COMMENT
How impressed one has to be with the lobbying activities of the lawyers in ALEP: the Association of Leasehold Enfrachisement Practitioners.
It waives a piece of paper pointing out that the powers of attorney – for those who are incapacitated – does not apply in Landlord and Tenant Law and – in no time, it seems – we have a Leasehold Reform (Amendment) Bill going through the Lords yesterday.
Campaign against retirement leasehold exploitation can only gape in envy. Every week we expose some anomaly or even blatant injustice, but we are still pressing our noses against the glass when it comes to:
- – securing leasehold funds with some regulation;
- – reverting right to manage to the no fault process that Parliament intended, before smart-alec lawyers like Justin Bates made it an issue of major litigation;
- – stopping the creation of new leasehold altogether, in favour of the commonhold system the rest of the world (possibly excluding Hawaii) enjoy.
Fortunately, although the Leasehold Reform (Amendment) Bill did not offer much reforming, old friends in the Lords stepped forth to offer their two-penny worth.
Baroness Gardner of Parkes (Conservative) was off like a hare, pleased that the power of attorney issue was being addressed, surprised it had been neglected and then adding a few truths to the leasehold fairytale promoted by the likes of Peverel or ARHM:
“It gives us hope that someone is now looking at the problems of leasehold, which is crying out for reform.
Next week she is tabling a question about commonhold – reducing the 100 per cent agreement of leaseholders – but she used the occasion for a preview.
“For whatever reason, 100% agreement is impossible. If you have a crooked or sharp operator owning the head lease they could bribe one person to oppose the move, and everyone else’s hope is gone,” she said.
It is always good to hear politicians use words such as “bribe” in the context of leasehold, where a whole range of villainy hides behind compliant trade bodies, insincere repetitions of “transparency” and consumer charters and similar.
Trixie – the baroness is a former dentist from Australia, where she owns a flat under the strata system – rightly paid tribute to Mark Prisk, who was thoughtful on issues of leasehold (and has some truly poisonous examples on his doorstep in his Hertford constituency).
“I was sorry to lose Mark Prisk as Housing Minister, as he chaired an excellent roundtable meeting at the Department for Communities and Local Government last year. It was because of that that the redress scheme, which will come into force this year, has become law, and it will be of great value to many leaseholders. [LKP doesn’t think this initiative, dreamed up on the spur of the moment and added to the letting agents law, which mean much for leaseholders at all.]
“At that meeting was a huge range of people; it included organisations such as the Association of Residential Managing Agents, or ARMA, and ARLA—the letting one—LEASE, and Peverel, who were the villains of the piece but keep sending me letters and have now become angels.”
One assumes Lady Gardner was being ironical: Peverel is an angel with sticky fingers, and only two months ago was ruled by the OFT to have run a price–fixing racket over its subsidiary Cirrus.
After praising the Leasehold Knowledge Partnership – British Property Federation and others – for arguing that leaseholders should be covered in the government scheme regarding flooding insurance, Baroness Gardner ended:
“Leaseholders have suffered from crooked landlords not revealing that they are direct financial beneficiaries of contracts for insurance, building, management and all sorts of things.
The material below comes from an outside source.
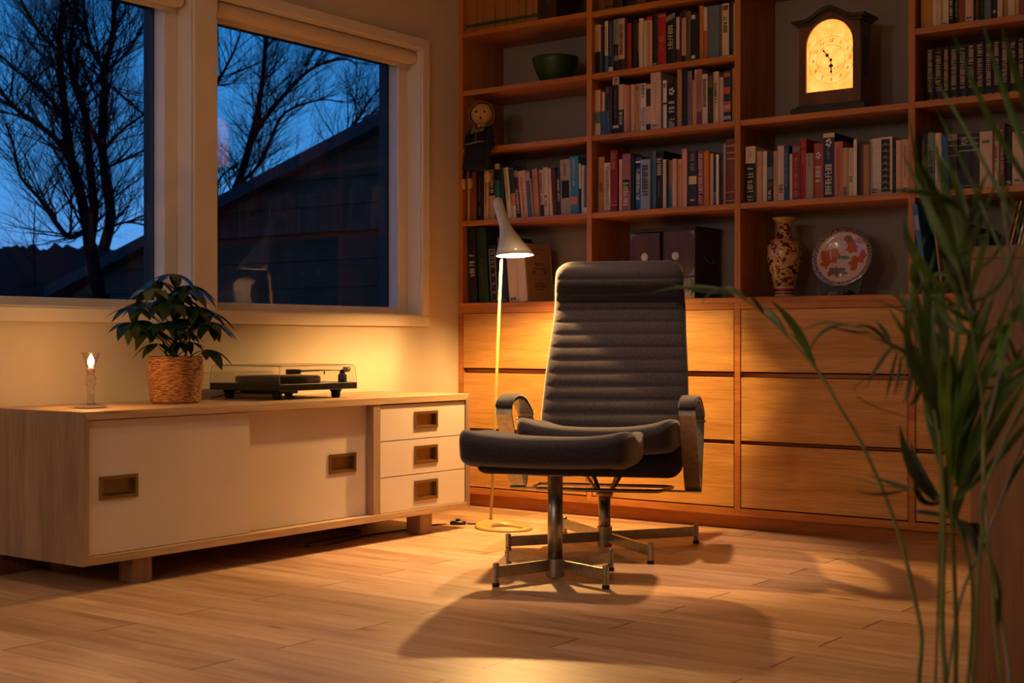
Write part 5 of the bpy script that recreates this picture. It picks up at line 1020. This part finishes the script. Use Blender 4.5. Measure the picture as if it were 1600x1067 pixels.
for j in range(nz+1):
    z=Z0+(Z1-Z0)*j/nz
    k=max(i for i in range(len(seams)) if seams[i]<=z+1e-9); k=min(k,len(seams)-2); f=(z-seams[k])/(seams[k+1]-seams[k])
    rib=.0075*(abs(math.sin(PI*f))**.33)-.0075
    if k>=len(seams)-2: rib*= .35 if f>.5 else 1
    hw_=smooth_c(HW,z); topd=(Z1-z)
    # rounded top corners
    R=.05; 
    if topd<R: hw_-=R-math.sqrt(max(0,R*R-(R-topd)**2))
    edge=.0; fr=[];br=[]
    yc=smooth_c(YC,z)
    tr=.024 if topd>.03 else .024*max(.0,1-((.03-topd)/.03)**2)**.5
    for i in range(nx+1):
        u=-1+2*i/nx; uu=math.copysign(1-(1-abs(u))**1.6,u)
        x=hw_*uu
        q=max(0,(abs(uu)-.86)/.14); rd=1-math.sqrt(max(0,1-q*q))   # side rounding
        conc=.012*(uu*uu)                                    # wings come forward slightly
        fade=min(1,(1-abs(uu))/.10)
        fr.append((x,yc-conc+rd*.028-rib*fade+(.03-tr)*.9-.006*1,z))
        br.append((x*.985,yc+.078-rd*.02-(.024-tr)*1.4,z-.008*(topd<.03)))
    front.append(fr); back.append(br)
vs=[p for r_ in front for p in r_]+[p for r_ in back for p in r_]; nn=nx+1; nb=(nz+1)*nn; fs=[]
for j in range(nz):
    for i in range(nx):
        a=j*nn+i; fs.append((a,a+1,a+nn+1,a+nn)); a+=nb; fs.append((a,a+nn,a+nn+1,a+1))
    for i in (0,nx):
        a=j*nn+i; fs.append((a,a+nn,nb+a+nn,nb+a) if i==0 else (a,nb+a,nb+a+nn,a+nn))
for j in (0,nz):
    for i in range(nx):
        a=j*nn+i; fs.append((a,nb+a,nb+a+1,a+1) if j==0 else (a,a+1,nb+a+1,nb+a))
m=MB().add(vs,fs); m.build('backrest',M_fab,ch,smooth=True)
# seat cushion: profile in (y,z) lofted across x with saddle
def cushion(prof,hw,saddle,edge_r,nx=24,shrink=.03,cy=0,cz=0):
    rings=[]
    for i in range(nx+1):
        u=-1+2*i/nx; uu=math.copysign(1-(1-abs(u))**1.5,u); x=hw*uu
        q=max(0,(abs(x)-(hw-edge_r))/edge_r); k=1-(1-math.sqrt(max(0,1-min(1,q)**2)))*shrink/ .05
        k=max(.25,k)
        s=saddle*(abs(u)**2.2)
        rings.append([(x,cy+(y-cy)*k,cz+(z-cz)*k+(s if z>cz else s*.35)) for y,z in prof])
    return rings
def closed_smooth(P,it=2):
    for _ in range(it):
        Q=[]
        for i in range(len(P)):
            a,b=P[i],P[(i+1)%len(P)]; Q+=[(a[0]*.75+b[0]*.25,a[1]*.75+b[1]*.25),(a[0]*.25+b[0]*.75,a[1]*.25+b[1]*.75)]
        P=Q
    return P
pS=closed_smooth([(-.285,.36),(-.295,.40),(-.27,.438),(-.15,.43),(.0,.412),(.15,.405),(.2,.40),(.2,.35),(.0,.335),(-.2,.335)],2)
m=MB().loft(cushion(pS,.268,.05,.035,cy=-.05,cz=.375)); m.build('seat_cushion',M_fab,ch,smooth=True)
m=MB(); n=12
pB=closed_smooth([(-.24,.335),(-.235,.30),(-.14,.262),(.0,.250),(.16,.25),(.215,.27),(.235,.36),(.1,.362),(-.2,.36)],2)
m.loft(cushion(pB,.262,0,.03,cy=0,cz=.31)); m.build('seat_shell',M_fab2,ch,smooth=True)
# arms
for sg in (-1,1):
    w0,w1=(.280,.335) if sg>0 else (-.335,-.280)
    path=[(.004,.212),(-.06,.262),(-.215,.478),(-.232,.498)]
    arch=[(-.232,.490),(-.215,.508),(-.17,.521),(-.115,.525),(-.05,.521),(.01,.508),(.07,.486),(.115,.462),(.13,.445)]
    rear=[(.13,.448),(.118,.43),(.05,.285),(.016,.212)]
    full=[(-.0,.209),(-.030,.225),(-.226,.478)]+arch[1:]+[(.122,.432),(.03,.225),(.004,.209)]
    m=MB(); m.band(full,w0,w1,.006); a_=m.build('arm_frame',M_steel,ch,bevel=.001)
    m=MB(); pa=[(y,z+.008) for y,z in arch]; m.band(pa,w0-.002,w1+.002,.014); m.build('arm_pad',M_fab,a_,bevel=.006,smooth=True)
    m=MB(); cx=(w0+w1)/2; m.tube([(w0-.004,.125,.44),(w1+.004,.125,.44)],.004,8); m.build('pivot_bolt',M_steel,a_)
# under frame
m=MB(); m.box(-.335,.335,-.012,.012,.203,.209); m.build('cross_bar',M_steel,ch,bevel=.001)
m=MB(); m.tube([(-.25,.08,.212),(.2,.08,.212),(.23,.06,.212),(.2,-.09,.212),(.0,-.10,.212),(-.22,-.09,.212),(-.25,.0,.212),(-.25,.08,.212)],.006,8); m.build('under_frame',M_steel,ch,smooth=True)
m=MB()
for sx in (-1,1):
    for sy in (-1,1): m.tube([(sx*.016,sy*.01,.19),(sx*.03,sy*.03,.215),(sx*.055,sy*.075,.262)],.008,8,flat=.6)
m.lathe([(.024,.178),(.03,.185),(.03,.2),(.02,.206)],n=24); m.build('swivel_bracket',plain('gilt_bracket',lin('#b08c50'),.3,metal=.9),ch,smooth=True)
def star_base(root,ang,R,colr,ztop,collar):
    m=MB(); m.lathe([(colr,.02),(colr,ztop)],n=32); m.build('column',M_steel,root,smooth=True,bevel=0)
    m=MB(); m.lathe([(colr+.001,.006),(colr+.0055,.008),(colr+.0055,collar),(colr+.001,collar+.002)],n=32); m.build('collar',M_steel,root,smooth=False)
    for k in range(4):
        a=ang+k*PI/2; m=MB()
        m.box(colr+.004,R-.004,-.006,.006,.026,.060); m.lathe([(.0095,.010),(.0095,.066),(.007,.069),(.001,.070)],(R,0),n=20)
        lg=m.build('base_leg',M_steel,root,rot=(0,0,a),bevel=.001)
        m=MB(); m.lathe([(.0105,0),(.0115,.004),(.0105,.0115)],(R,0),n=16); m.build('glide',M_rubber,lg)
star_base(ch,math.radians(33.2),.358,.021,.185,.078)
ot=thing('footstool','dark wool footstool on a steel swivel base in front of armchair','footstool',(1.419,-1.299,0),math.radians(24))
pO=closed_smooth([(-.205,.445),(-.245,.425),(-.252,.39),(-.222,.355),(-.12,.338),(.14,.335),(.185,.35),(.20,.39),(.17,.422),(.05,.424),(-.1,.432)],2)
m=MB().loft(cushion(pO,.258,.034,.035,cy=-.02,cz=.385)); m.build('cushion',M_fab,ot,smooth=True)
pQ=closed_smooth([(-.2,.36),(-.17,.335),(-.1,.322),(.12,.320),(.17,.335),(.18,.36)],1)
m=MB().loft(cushion(pQ,.215,0,.03,cy=0,cz=.35)); m.build('seat_pan',M_fab2,ot,smooth=True)
m=MB().lathe([(.06,.314),(.075,.316),(.075,.3235),(.001,.3235)],n=24); m.v=[(x*1.4,y*.8,z) for x,y,z in m.v]; m.build('mounting_plate',M_steel,ot)
star_base(ot,math.radians(75-24),.228,.023,.3145,.062)
# ---------------------------------------------------------------- right oak cabinet
oc=thing('oak_cabinet','brown oak cabinet end standing at the right behind the palm','cabinet',(3.021,-2.32,0))
bx(0,.64,0,.022,0,.866).build('end_panel',M_cab,oc,bevel=.001)
m=MB(); m.box(0,.02,.022,1.7,0,.866).box(.02,.64,1.68,1.7,0,.866).box(.62,.64,.022,1.68,0,.866).box(.02,.62,.022,1.68,.03,.05); m.build('carcass',M_cab,oc)
bx(-.002,.642,-.002,1.702,.866,.888).build('top',M_cab,oc,bevel=.001)
# ---------------------------------------------------------------- palm
pm=thing('potted_palm','tall green areca palm in the right foreground before oak cabinet','palm',(3.192,-2.906,0))
PO=Vector((3.192,-2.906,0))
MB().lathe([(.001,.0),(.115,.0),(.13,.02),(.15,.2),(.155,.215),(.147,.215),(.14,.19),(.001,.188)],n=40).build('plant_pot',noisy('clay_pot',lin('#8a7a6a'),lin('#6f6154'),scale=20,rough=.7),pm,smooth=True)
MB().lathe([(.14,.19),(.001,.196)],n=24).build('soil',noisy('palm_soil',lin('#2a1c12'),lin('#120b07'),scale=120,rough=.95),pm)
def leafmat(name,c1,c2):
    m,nt,b,N,L=newmat(name); tc=N.new('ShaderNodeTexCoord'); n_=N.new('ShaderNodeTexNoise'); n_.inputs['Scale'].default_value=12; L.new(tc.outputs['Object'],n_.inputs['Vector'])
    r=N.new('ShaderNodeValToRGB'); r.color_ramp.elements[0].position=.35; r.color_ramp.elements[1].position=.65; r.color_ramp.elements[0].color=c2; r.color_ramp.elements[1].color=c1; L.new(n_.outputs['Fac'],r.inputs[0]); L.new(r.outputs[0],b.inputs['Base Color']); setp(b,rough=.4,spec=.35)
    tr=N.new('ShaderNodeBsdfTranslucent'); L.new(r.outputs[0],tr.inputs[0]); mx=N.new('ShaderNodeMixShader'); mx.inputs[0].default_value=.25; out=[q for q in N if q.type=='OUTPUT_MATERIAL'][0]
    L.new(b.outputs[0],mx.inputs[1]); L.new(tr.outputs[0],mx.inputs[2]); L.new(mx.outputs[0],out.inputs[0]); return m
M_p1=leafmat('palm_green',lin('#415818'),lin('#263c0f')); M_p2=leafmat('palm_dark_green',lin('#24340f'),lin('#142009')); M_p3=leafmat('palm_light_green',lin('#54741c'),lin('#33500f')); M_ps=noisy('palm_stalk',lin('#666c30'),lin('#465220'),scale=20,rough=.5); M_pg=noisy('palm_grey_stalk',lin('#8a8a80'),lin('#6a6a60'),scale=20,rough=.5)
CAMP=Vector((3.84,-4.79,.72))
rng=random.Random(5)
def blade(mb,p0,p1,p2,w,seed):
    p0,p1,p2=[Vector(p)-PO for p in (p0,p1,p2)]; n=9
    # quadratic through p1 at the middle
    c=p1*2-(p0+p2)*.5; vs=[]
    face=Vector((seed*.5-.2,-1,.25+.3*seed)).normalized()
    prof=[.35,.62,.85,1,1,.9,.7,.4,.05]
    for i in range(n):
        t=i/(n-1); p=p0*(1-t)**2+c*2*t*(1-t)+p2*t*t; d=(p2-c)*2*t+(c-p0)*2*(1-t); d.normalize()
        s=d.cross(face); s.normalize(); nr=s.cross(d); wd=w*prof[i]/2
        vs+=[p-s*wd-nr*wd*.25,p,p+s*wd-nr*wd*.25]
    fs=[]
    for i in range(n-1):
        a=i*3; fs+=[(a,a+1,a+4,a+3),(a+1,a+2,a+5,a+4)]
    mb.add(vs,fs)
base_top=[(.02,.02),(-.03,.01),(.0,-.03),(-.05,.03),(.05,-.01),(-.01,.05),(.06,.04),(.03,-.05),(-.06,-.02)]
for fi,(nm,stalk,lf) in enumerate(PALM):
    pts=[Vector(p[:3])-PO for p in stalk]; rs=[p[3] for p in stalk]
    bt=base_top[fi%9]; pts=[Vector((bt[0],bt[1],.19))]+pts; rs=[rs[0]]+rs
    m=MB()
    # catmull densify
    Q=[];R_=[]
    for i in range(len(pts)-1):
        a=pts[max(i-1,0)];b_=pts[i];c_=pts[i+1];d_=pts[min(i+2,len(pts)-1)]
        for k in range(4):
            t=k/4; Q.append(.5*((2*b_)+(c_-a)*t+(2*a-5*b_+4*c_-d_)*t*t+(3*b_-a-3*c_+d_)*t**3)); R_.append(rs[i]*(1-t)+rs[i+1]*t)
    Q.append(pts[-1]); R_.append(rs[-1]); m.tube(Q,R_,7)
    fr=m.build('frond',[M_ps,M_pg][fi in (7,8)],pm,smooth=True)
    m=MB()
    for (a,b_,c_,w_) in lf:
        blade(m,a,b_,c_,w_*.9,rng.random())
        if fi in (2,3,4):
            j=lambda q,k: tuple(Vector(q)+Vector((rng.uniform(-k,k),rng.uniform(-k,k),rng.uniform(-k,k))))
            blade(m,a,j(b_,.03),j(c_,.055),w_*.75,rng.random())
    m.build('leaflets',M_p2 if fi in (1,5) else (M_p3 if fi==4 else M_p1),fr,smooth=True,recalc=False)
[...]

It is scandalous that the people who pay the bills have not been able to find out whether a huge rake-off from those bills has gone to a corrupt head lessee or freeholder …
“Peter Bottomley has called for failures in some extremely serious cases to be criminalised.”
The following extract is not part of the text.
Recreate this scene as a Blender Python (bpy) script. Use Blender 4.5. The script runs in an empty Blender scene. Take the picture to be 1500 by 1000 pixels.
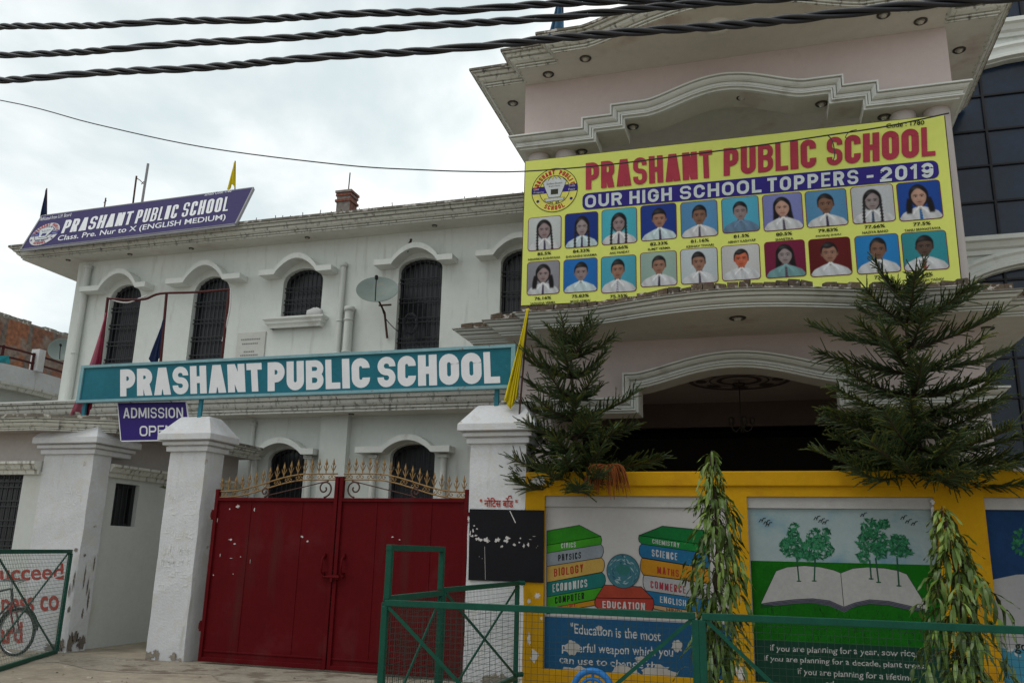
import bpy, math, random
from math import sin, cos, pi, radians, sqrt, atan2
from mathutils import Vector, Matrix

scene = bpy.context.scene
COL = scene.collection

# ------------------------------------------------------------------ camera
F_PX, YAW, PITCH, ROLL = 1228.18, -0.29568, 0.24731, -0.023843   # solved from the photograph's vanishing points
_fw = Vector((sin(YAW)*cos(PITCH), cos(YAW)*cos(PITCH), sin(PITCH)))
_r = Vector((cos(YAW), -sin(YAW), 0.0))
_d = _fw.cross(_r)
CR = _r*cos(ROLL) + _d*sin(ROLL)
CD = _d*cos(ROLL) - _r*sin(ROLL)
EYE = Vector((0, 0, 1.6))
cam_data = bpy.data.cameras.new("camera")
cam_data.sensor_width = 36.0
cam_data.lens = F_PX/1500*36
cam_data.clip_end = 2000
cam = bpy.data.objects.new("camera", cam_data)
cam.matrix_world = Matrix(((CR.x, -CD.x, -_fw.x, EYE.x), (CR.y, -CD.y, -_fw.y, EYE.y), (CR.z, -CD.z, -_fw.z, EYE.z), (0, 0, 0, 1)))
COL.objects.link(cam)
scene.camera = cam

def at(px, py, Y=None, Z=None, X=None):
    """survey helper: the point where a sight line meets a wall (Y), a floor (Z) or a side wall (X)"""
    v = CR*(px-750) + CD*(py-500) + _fw*F_PX
    t = (Y-EYE.y)/v.y if Y is not None else ((Z-EYE.z)/v.z if Z is not None else (X-EYE.x)/v.x)
    return EYE + v*t

# ------------------------------------------------------------------ light
SUN_EL, SUN_AZ = radians(58), radians(225)      # azimuth clockwise from +Y: behind the camera, to the left
world = bpy.data.worlds.new("World")
scene.world = world
world.use_nodes = True
nt = world.node_tree
nt.nodes.clear()
N = nt.nodes.new
out = N('ShaderNodeOutputWorld'); bg = N('ShaderNodeBackground'); bg.inputs['Strength'].default_value = 0.1
sky = N('ShaderNodeTexSky'); sky.sky_type = 'NISHITA'; sky.sun_disc = False
sky.sun_elevation = SUN_EL; sky.sun_rotation = SUN_AZ; sky.dust_density = 3.0
tc = N('ShaderNodeTexCoord')
mp = N('ShaderNodeMapping'); mp.inputs['Scale'].default_value = (1.0, 1.0, 1.7); mp.inputs['Location'].default_value = (3.4, 0.9, 1.1)
n1 = N('ShaderNodeTexNoise'); n1.inputs['Scale'].default_value = 2.6; n1.inputs['Detail'].default_value = 7; n1.inputs['Roughness'].default_value = 0.52
n1.inputs['Distortion'].default_value = 0.25
r1 = N('ShaderNodeValToRGB'); r1.color_ramp.interpolation = 'EASE'
r1.color_ramp.elements[0].position = 0.38; r1.color_ramp.elements[0].color = (7.2, 8.15, 8.3, 1)
r1.color_ramp.elements[1].position = 0.60; r1.color_ramp.elements[1].color = (11.2, 11.4, 11.2, 1)
n2 = N('ShaderNodeTexNoise'); n2.inputs['Scale'].default_value = 1.3; n2.inputs['Detail'].default_value = 5
r2 = N('ShaderNodeValToRGB')
r2.color_ramp.elements[0].position = 0.35; r2.color_ramp.elements[0].color = (0.80, 0.80, 0.80, 1)
r2.color_ramp.elements[1].position = 0.65; r2.color_ramp.elements[1].color = (1, 1, 1, 1)
mx = N('ShaderNodeMix'); mx.data_type = 'RGBA'
L = nt.links.new
L(tc.outputs['Generated'], mp.inputs['Vector']); L(mp.outputs['Vector'], n1.inputs['Vector']); L(tc.outputs['Generated'], n2.inputs['Vector'])
L(n1.outputs['Fac'], r1.inputs['Fac']); L(n2.outputs['Fac'], r2.inputs['Fac'])
L(r2.outputs['Color'], mx.inputs[0]); L(sky.outputs['Color'], mx.inputs[6]); L(r1.outputs['Color'], mx.inputs[7])
dp = N('ShaderNodeVectorMath'); dp.operation = 'DOT_PRODUCT'; dp.inputs[1].default_value = Vector((-0.35, 0.85, 0.40)).normalized()
L(tc.outputs['Generated'], dp.inputs[0])
mr = N('ShaderNodeMapRange'); mr.inputs[1].default_value = -1.0; mr.inputs[2].default_value = 1.0; mr.inputs[3].default_value = 0.79; mr.inputs[4].default_value = 1.10
L(dp.outputs['Value'], mr.inputs[0])                         # the thin cloud before the hidden sun is the brighter half of the sky
gm_ = N('ShaderNodeMix'); gm_.data_type = 'RGBA'; gm_.blend_type = 'MULTIPLY'; gm_.inputs[0].default_value = 1.0
L(mx.outputs[2], gm_.inputs[6]); L(mr.outputs[0], gm_.inputs[7])
L(gm_.outputs[2], bg.inputs['Color']); L(bg.outputs['Background'], out.inputs['Surface'])

sd = bpy.data.lights.new("sun", 'SUN'); sd.energy = 0.9; sd.angle = radians(25); sd.color = (1, 0.97, 0.92)
sun = bpy.data.objects.new("sun", sd); COL.objects.link(sun)
sv = Vector((sin(SUN_AZ)*cos(SUN_EL), cos(SUN_AZ)*cos(SUN_EL), sin(SUN_EL)))
sun.rotation_euler = sv.to_track_quat('Z', 'Y').to_euler(); sun.location = sv*40
scene.view_settings.view_transform = 'Standard'
scene.view_settings.look = 'None'
scene.view_settings.exposure = 0.0
scene.view_settings.gamma = 1.0

# ------------------------------------------------------------------ materials
def M(name, col, rough=0.85, var=0.12, vscale=2.0, bump=0.12, bscale=55, dirt=None, streak=None, metal=0.0, peel=None, island=0.0, spec=0.16):
    """procedural material. dirt/streak/peel = (colour, noise scale, threshold 0..1[, softness])"""
    m = bpy.data.materials.new(name); m.use_nodes = True
    t = m.node_tree; nd = t.nodes; ln = t.links.new
    b = nd['Principled BSDF']
    b.inputs['Roughness'].default_value = rough; b.inputs['Metallic'].default_value = metal
    b.inputs['Specular IOR Level'].default_value = spec
    tcn = nd.new('ShaderNodeTexCoord'); co = tcn.outputs['Object']
    base = nd.new('ShaderNodeRGB'); base.outputs[0].default_value = (*col, 1); cur = base.outputs[0]
    def noise(scale, detail=8, vec=None, rough_=0.6):
        n = nd.new('ShaderNodeTexNoise'); n.inputs['Scale'].default_value = scale; n.inputs['Detail'].default_value = detail
        n.inputs['Roughness'].default_value = rough_
        ln(vec if vec is not None else co, n.inputs['Vector']); return n.outputs['Fac']
    def mixc(fac, a, bcol, blend='MIX'):
        x = nd.new('ShaderNodeMix'); x.data_type = 'RGBA'; x.blend_type = blend
        if isinstance(fac, float): x.inputs[0].default_value = fac
        else: ln(fac, x.inputs[0])
        ln(a, x.inputs[6])
        if isinstance(bcol, tuple): x.inputs[7].default_value = (*bcol, 1)
        else: ln(bcol, x.inputs[7])
        return x.outputs[2]
    def ramp(f, lo, hi, a=(0, 0, 0), c=(1, 1, 1)):
        r = nd.new('ShaderNodeValToRGB'); r.color_ramp.elements[0].position = lo; r.color_ramp.elements[1].position = hi
        r.color_ramp.elements[0].color = (*a, 1); r.color_ramp.elements[1].color = (*c, 1); ln(f, r.inputs['Fac']); return r.outputs['Color']
    if var:
        k = 1-var; cur = mixc(1.0, cur, ramp(noise(vscale), 0.3, 0.7, (k, k, k), (1, 1, 1)), 'MULTIPLY')
        k2 = 1-var*0.6; cur = mixc(1.0, cur, ramp(noise(vscale*9), 0.35, 0.65, (k2, k2, k2), (1, 1, 1)), 'MULTIPLY')
    if island:
        g = nd.new('ShaderNodeNewGeometry'); lo, hi = 1-island, 1+island
        cur = mixc(1.0, cur, ramp(g.outputs['Random Per Island'], 0, 1, (lo, lo, lo*0.9), (hi*1.1, hi, hi*0.8)), 'MULTIPLY')
    if streak:
        c, s, th = streak[:3]
        mpn = nd.new('ShaderNodeMapping'); mpn.inputs['Scale'].default_value = (s, s, s*0.12); ln(co, mpn.inputs['Vector'])
        cur = mixc(ramp(noise(1.0, 8, mpn.outputs['Vector']), th, min(1, th+0.16)), cur, c)
    for q in (dirt, peel):
        if q:
            c, s, th = q[:3]; sf = q[3] if len(q) > 3 else 0.12
            cur = mixc(ramp(noise(s, 10), th, min(1.0, th+sf)), cur, c)
    ln(cur, b.inputs['Base Color'])
    if bump:
        bp = nd.new('ShaderNodeBump'); bp.inputs['Strength'].default_value = bump; bp.inputs['Distance'].default_value = 0.02
        ln(noise(bscale, 6), bp.inputs['Height']); ln(bp.outputs['Normal'], b.inputs['Normal'])
    return m

def brick_mat(name, c1, c2, mortar, sx=1.0, plaster=None):
    m = bpy.data.materials.new(name); m.use_nodes = True
    t = m.node_tree; nd = t.nodes; ln = t.links.new; b = nd['Principled BSDF']; b.inputs['Roughness'].default_value = 0.95
    tcn = nd.new('ShaderNodeTexCoord'); sp = nd.new('ShaderNodeSeparateXYZ'); cb = nd.new('ShaderNodeCombineXYZ'); ad = nd.new('ShaderNodeMath')
    ln(tcn.outputs['Object'], sp.inputs[0]); ln(sp.outputs['X'], ad.inputs[0]); ln(sp.outputs['Y'], ad.inputs[1])
    ln(ad.outputs[0], cb.inputs['X']); ln(sp.outputs['Z'], cb.inputs['Y'])
    br = nd.new('ShaderNodeTexBrick'); br.inputs['Scale'].default_value = 1.0
    br.inputs['Brick Width'].default_value = 0.24*sx; br.inputs['Row Height'].default_value = 0.085*sx; br.inputs['Mortar Size'].default_value = 0.008*sx
    br.inputs['Color1'].default_value = (*c1, 1); br.inputs['Color2'].default_value = (*c2, 1); br.inputs['Mortar'].default_value = (*mortar, 1)
    nz = nd.new('ShaderNodeTexNoise'); nz.inputs['Scale'].default_value = 1.2; nz.inputs['Detail'].default_value = 10
    ln(tcn.outputs['Object'], nz.inputs['Vector'])
    rp = nd.new('ShaderNodeValToRGB'); rp.color_ramp.elements[0].position = 0.5; rp.color_ramp.elements[1].position = 0.58
    ln(nz.outputs['Fac'], rp.inputs['Fac'])
    x = nd.new('ShaderNodeMix'); x.data_type = 'RGBA'; ln(rp.outputs['Color'], x.inputs[0]); ln(br.outputs['Color'], x.inputs[6])
    x.inputs[7].default_value = (*(plaster or mortar), 1)
    nv = nd.new('ShaderNodeTexNoise'); nv.inputs['Scale'].default_value = 7; ln(tcn.outputs['Object'], nv.inputs['Vector'])
    rv = nd.new('ShaderNodeValToRGB'); rv.color_ramp.elements[0].color = (.5, .5, .5, 1); rv.color_ramp.elements[0].position = .3; rv.color_ramp.elements[1].position = .7
    ln(nv.outputs['Fac'], rv.inputs['Fac'])
    y = nd.new('ShaderNodeMix'); y.data_type = 'RGBA'; y.blend_type = 'MULTIPLY'; y.inputs[0].default_value = 1
    ln(x.outputs[2], y.inputs[6]); ln(rv.outputs['Color'], y.inputs[7]); ln(y.outputs[2], b.inputs['Base Color'])
    bp = nd.new('ShaderNodeBump'); bp.inputs['Strength'].default_value = 0.6; bp.inputs['Distance'].default_value = 0.02
    ln(br.outputs['Fac'], bp.inputs['Height']); bp.invert = True; ln(bp.outputs['Normal'], b.inputs['Normal'])
    return m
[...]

Baroness Gardner has an ally in Lord Beecham (Labour), a former leader of Newcastle city council, who stirred the pot over commonhold:
“I wonder whether it is not time for the Government to review how the commonhold process is working. How many cases have there been where the right has been exercised and will any further changes need to be made in the legislation that permits commonholds to be created? The impression is that not very many have gone through, so it is perhaps now time, several years after the latest piece of legislation, for a review—although obviously not today. Perhaps the Government will look at that and give an indication of whether they might be willing to conduct a review or perhaps ask the Law Commission to do so.”